I got ZGELSS working in Julia:

https://gist.github.com/mkitti/07a804050d07891e7d63011302246ad9

1 Like

Thanks for taking the time! I meant I had taken iwork into account when trying to use ZGELSD in FORTRAN.

Anyway, as I expected, the results are still different and I’m very interested why that could be.

To advance on this question, I think we need to now need the Minimum Working Example of your Fortran code along with compiler instructions to proceed.

3 Likes

I wrote a short script to transfer the matrices from the Fortran program to the Matrix Market format and then tested the zgelss! Julia implementation. It gives larger residues than gelsd!, but they are basically identical to to the real Fortran one.
I’ve checked the code up to the first proper result and that seems to be accurate (i.e. the plot is both continuous and correct). I now know for sure that I have to be more careful with how I create the linear systems.

There was a small error in the first matrix (a missing ‘im’ at the end of the last element) and for the second matrix was pretty much wrong altogether and getting it from gdb was such a tedious process I didn’t check for a second time.

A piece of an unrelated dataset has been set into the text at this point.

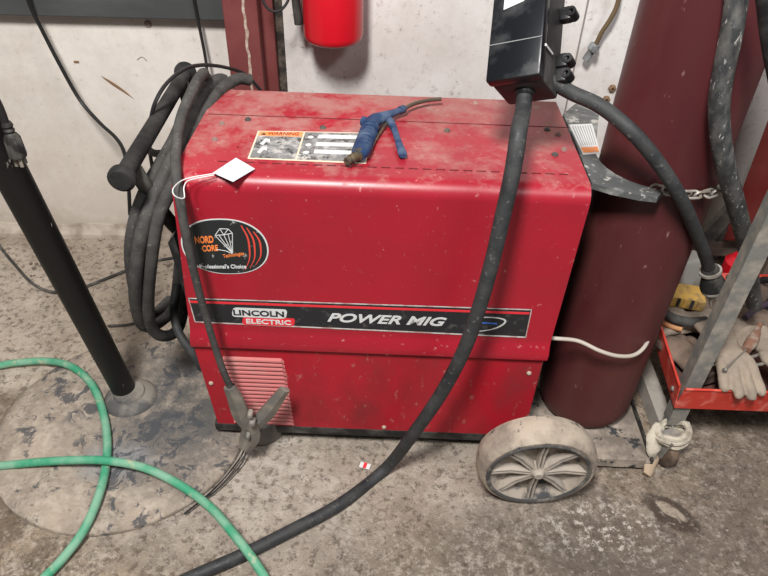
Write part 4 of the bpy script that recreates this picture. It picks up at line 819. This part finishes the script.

Many thanks to both @mfh an @mkitti!

3 Likes

Sorry for “resurrecting” this question, but it seems that Julia is using double precision (aka Float64), which is its default, whereas your FORTRAN code seems to use single precision (as indicated by the terminating “S” and also that “just changing” to ZGELSD got you memory problems). Single precision vs double precision can indeed lead to very different truncation errors, which is probably what you’re seeing.

Looking at the code, it is indeed double precision in the Julia side: you declare our data to be ComplexF64. If you changed that to ComplexF32 (if that’s even possible) then you might get the same range of errors. Or you could change your FORTRAN code to use “double precision complex”.

@bernardofpc, I don’t think that’s the problem. The first letter shows the precision, not the last one. Z means Complex*16 which means 16 bytes (i.e. 2 x Float64).

You can see that both ZGELSS and ZGELSD are using Complex*16 inputs.